By far the most controversial addition was Daniel Libeskind’s Crystal. Most Torontonians seemed to hate it even before construction began. Certainly, it isn’t the sort of thing the city is used to; Libeskind’s angular, almost angry design is characterized by precariously tilted walls and randomly patterned strip windows. Rising from the ground at unexpected angles, the aluminum-clad Crystal makes a bold statement that cannot be ignored. Though it contrasts violently with the historically informed architecture of earlier times, Libeskind’s addition defiantly brought the ROM into the 21st century.

Keep in mind that museums around the world have turned to architecture to make themselves relevant and attract attention, if not crowds. Contemporary cultural institutions have woken up to the role buildings can play. Ever since the advent of Frank Gehry’s Bilbao Guggenheim in 1997, architecture has featured prominently in the creation of the image and identity of museums.

Despite the exterior drama, however, the interior feels unresolved and even awkward. The sharp angles render much of the new space unusable and there are leftover rooms that serve no apparent purpose.

On the other hand, moving the main entrance to Bloor has brought new life to one of the city’s main drags. The new ROM piazza — if that’s the right word — enhances the pedestrian possibilities of the street and provides an obvious meeting place for locals and tourists alike.

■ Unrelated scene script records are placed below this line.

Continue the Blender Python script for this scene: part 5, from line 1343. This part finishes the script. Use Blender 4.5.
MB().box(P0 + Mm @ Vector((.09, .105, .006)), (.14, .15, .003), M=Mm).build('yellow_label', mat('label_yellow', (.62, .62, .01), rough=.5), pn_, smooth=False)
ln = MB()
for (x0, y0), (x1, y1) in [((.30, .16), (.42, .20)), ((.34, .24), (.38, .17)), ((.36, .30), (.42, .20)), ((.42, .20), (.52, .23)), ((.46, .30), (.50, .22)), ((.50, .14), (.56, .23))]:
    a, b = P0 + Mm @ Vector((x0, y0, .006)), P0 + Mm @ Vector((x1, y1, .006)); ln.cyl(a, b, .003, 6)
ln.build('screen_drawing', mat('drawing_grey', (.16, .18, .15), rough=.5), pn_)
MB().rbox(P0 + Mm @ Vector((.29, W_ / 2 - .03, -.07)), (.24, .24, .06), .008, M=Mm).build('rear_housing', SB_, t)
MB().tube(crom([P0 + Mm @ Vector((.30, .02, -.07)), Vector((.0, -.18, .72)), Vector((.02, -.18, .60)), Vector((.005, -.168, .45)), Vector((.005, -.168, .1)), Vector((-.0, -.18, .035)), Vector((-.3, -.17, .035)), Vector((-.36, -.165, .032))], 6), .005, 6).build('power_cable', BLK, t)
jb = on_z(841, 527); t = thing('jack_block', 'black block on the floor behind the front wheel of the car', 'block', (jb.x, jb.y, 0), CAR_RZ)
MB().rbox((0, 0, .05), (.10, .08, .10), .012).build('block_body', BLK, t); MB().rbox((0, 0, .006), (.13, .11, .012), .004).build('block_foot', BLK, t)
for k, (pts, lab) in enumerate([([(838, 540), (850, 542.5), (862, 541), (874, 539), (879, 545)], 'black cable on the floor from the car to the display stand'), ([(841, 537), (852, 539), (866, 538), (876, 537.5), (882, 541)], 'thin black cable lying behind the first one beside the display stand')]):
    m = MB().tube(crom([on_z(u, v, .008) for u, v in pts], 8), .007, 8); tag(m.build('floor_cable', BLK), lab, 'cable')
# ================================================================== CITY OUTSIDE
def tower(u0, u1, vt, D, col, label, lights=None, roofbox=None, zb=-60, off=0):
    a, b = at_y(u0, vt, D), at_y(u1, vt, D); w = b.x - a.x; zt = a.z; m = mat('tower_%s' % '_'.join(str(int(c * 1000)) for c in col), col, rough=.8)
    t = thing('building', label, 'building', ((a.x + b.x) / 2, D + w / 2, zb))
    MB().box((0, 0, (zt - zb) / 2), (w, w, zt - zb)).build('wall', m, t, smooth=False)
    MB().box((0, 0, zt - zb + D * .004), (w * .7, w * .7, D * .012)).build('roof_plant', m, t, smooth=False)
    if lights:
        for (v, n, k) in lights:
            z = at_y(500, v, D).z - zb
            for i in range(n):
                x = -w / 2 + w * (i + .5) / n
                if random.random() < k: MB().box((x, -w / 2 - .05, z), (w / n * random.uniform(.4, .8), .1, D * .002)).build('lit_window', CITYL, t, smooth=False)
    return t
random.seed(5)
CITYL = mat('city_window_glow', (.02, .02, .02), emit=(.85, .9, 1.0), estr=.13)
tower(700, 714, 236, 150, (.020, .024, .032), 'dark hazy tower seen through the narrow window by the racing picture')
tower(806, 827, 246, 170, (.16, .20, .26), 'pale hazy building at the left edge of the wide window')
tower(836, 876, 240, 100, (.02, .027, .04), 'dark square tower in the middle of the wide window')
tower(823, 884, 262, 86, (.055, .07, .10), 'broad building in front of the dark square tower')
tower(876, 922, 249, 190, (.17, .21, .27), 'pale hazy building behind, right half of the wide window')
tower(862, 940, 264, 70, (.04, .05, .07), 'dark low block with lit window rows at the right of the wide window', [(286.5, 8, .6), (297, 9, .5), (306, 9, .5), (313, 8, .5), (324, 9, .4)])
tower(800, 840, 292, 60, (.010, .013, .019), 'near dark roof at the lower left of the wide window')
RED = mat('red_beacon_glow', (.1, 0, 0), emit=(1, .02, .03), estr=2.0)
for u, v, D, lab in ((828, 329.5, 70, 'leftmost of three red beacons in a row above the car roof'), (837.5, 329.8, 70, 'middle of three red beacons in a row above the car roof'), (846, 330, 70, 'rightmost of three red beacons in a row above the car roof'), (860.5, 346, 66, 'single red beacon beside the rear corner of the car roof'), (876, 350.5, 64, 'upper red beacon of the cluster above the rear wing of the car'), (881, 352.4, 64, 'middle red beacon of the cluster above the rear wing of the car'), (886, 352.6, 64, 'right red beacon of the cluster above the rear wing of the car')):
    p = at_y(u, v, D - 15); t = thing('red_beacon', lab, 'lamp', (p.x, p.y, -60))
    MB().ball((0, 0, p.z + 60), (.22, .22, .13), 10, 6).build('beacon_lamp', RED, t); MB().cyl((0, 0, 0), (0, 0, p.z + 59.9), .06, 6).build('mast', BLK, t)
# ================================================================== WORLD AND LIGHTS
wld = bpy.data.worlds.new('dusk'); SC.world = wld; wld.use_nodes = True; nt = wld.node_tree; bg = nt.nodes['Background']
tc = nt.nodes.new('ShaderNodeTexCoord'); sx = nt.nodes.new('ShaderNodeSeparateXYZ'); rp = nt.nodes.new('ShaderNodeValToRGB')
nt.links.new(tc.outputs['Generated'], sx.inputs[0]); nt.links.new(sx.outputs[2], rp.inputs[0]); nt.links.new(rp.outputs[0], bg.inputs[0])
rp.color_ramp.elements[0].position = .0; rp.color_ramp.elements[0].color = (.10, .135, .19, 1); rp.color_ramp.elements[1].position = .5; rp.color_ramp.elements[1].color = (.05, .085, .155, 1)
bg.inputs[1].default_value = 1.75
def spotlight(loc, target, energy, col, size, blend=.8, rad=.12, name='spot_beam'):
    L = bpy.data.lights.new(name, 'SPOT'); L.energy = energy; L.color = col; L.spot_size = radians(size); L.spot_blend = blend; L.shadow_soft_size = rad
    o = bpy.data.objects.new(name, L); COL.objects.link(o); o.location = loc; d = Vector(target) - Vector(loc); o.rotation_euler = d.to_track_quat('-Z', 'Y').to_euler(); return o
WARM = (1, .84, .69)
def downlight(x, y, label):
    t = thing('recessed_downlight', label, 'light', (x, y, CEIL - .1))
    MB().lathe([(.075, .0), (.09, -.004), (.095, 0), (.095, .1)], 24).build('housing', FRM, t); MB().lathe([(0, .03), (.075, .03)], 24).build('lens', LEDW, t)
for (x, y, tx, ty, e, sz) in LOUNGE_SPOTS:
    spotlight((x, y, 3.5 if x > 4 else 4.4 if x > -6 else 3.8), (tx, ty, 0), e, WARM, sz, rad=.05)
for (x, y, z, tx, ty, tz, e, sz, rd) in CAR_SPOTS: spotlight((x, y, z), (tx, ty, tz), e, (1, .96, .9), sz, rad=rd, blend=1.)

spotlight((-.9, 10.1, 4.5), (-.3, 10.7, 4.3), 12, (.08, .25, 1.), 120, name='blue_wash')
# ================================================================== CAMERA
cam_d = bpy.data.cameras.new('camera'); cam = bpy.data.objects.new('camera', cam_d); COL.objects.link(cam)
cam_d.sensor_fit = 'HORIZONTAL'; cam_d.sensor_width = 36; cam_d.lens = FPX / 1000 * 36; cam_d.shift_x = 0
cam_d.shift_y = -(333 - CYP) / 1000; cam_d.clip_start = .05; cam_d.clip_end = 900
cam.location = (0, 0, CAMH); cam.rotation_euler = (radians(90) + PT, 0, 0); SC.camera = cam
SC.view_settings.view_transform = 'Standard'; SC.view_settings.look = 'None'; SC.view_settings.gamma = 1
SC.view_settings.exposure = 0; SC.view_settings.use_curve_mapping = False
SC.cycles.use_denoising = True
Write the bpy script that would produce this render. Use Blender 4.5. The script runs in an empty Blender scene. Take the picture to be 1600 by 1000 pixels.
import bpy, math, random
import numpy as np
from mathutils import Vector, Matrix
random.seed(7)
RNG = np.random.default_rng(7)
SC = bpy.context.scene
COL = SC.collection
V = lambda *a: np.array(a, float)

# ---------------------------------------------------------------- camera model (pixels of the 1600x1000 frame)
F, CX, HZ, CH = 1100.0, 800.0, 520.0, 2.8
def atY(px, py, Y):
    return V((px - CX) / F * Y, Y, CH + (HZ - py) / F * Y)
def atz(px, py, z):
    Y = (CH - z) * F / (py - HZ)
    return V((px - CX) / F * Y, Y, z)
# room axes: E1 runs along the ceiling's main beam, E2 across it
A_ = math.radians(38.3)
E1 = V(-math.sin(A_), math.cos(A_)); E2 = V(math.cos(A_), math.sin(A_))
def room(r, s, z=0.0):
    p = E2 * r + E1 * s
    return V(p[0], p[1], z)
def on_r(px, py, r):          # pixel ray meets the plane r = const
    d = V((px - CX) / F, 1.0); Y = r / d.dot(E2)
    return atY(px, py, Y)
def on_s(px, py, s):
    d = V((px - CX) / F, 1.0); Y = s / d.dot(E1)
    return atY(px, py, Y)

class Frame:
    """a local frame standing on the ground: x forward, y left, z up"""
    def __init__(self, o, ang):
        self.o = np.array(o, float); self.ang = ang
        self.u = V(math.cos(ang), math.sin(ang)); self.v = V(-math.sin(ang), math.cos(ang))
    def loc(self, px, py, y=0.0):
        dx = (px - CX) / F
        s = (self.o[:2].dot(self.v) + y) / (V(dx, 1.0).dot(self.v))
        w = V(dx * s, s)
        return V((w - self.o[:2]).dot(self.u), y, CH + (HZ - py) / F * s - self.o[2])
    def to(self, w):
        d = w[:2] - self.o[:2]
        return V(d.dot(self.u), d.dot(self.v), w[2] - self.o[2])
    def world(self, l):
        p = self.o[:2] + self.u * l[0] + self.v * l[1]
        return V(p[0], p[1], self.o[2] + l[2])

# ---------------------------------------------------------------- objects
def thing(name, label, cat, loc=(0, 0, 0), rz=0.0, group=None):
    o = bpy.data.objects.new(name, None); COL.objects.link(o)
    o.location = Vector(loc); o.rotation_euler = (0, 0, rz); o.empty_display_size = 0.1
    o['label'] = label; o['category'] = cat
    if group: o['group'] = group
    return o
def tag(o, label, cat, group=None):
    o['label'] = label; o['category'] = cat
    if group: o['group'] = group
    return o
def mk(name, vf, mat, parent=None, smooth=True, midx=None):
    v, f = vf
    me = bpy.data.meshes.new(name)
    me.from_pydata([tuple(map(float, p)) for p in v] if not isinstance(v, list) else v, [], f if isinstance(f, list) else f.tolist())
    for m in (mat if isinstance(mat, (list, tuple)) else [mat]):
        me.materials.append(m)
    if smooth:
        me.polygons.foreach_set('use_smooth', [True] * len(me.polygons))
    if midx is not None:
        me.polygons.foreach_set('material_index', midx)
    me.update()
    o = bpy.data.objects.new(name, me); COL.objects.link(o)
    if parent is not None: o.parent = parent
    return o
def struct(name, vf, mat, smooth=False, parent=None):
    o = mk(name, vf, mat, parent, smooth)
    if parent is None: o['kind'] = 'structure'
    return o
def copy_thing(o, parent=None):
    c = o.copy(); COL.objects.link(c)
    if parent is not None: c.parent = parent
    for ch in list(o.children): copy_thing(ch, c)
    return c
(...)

Perhaps the most remarkable aspect of the ROM is how it has managed to remain true to its various components while all around it has changed so completely. True, galleries have been updated and altered beyond anything they once were. But one of the museum’s finest qualities lies in its ability to reconcile complexity and contradiction, and tie disparate parts into a unified whole. More than most, this is a building that adds up to more than the sum of its parts.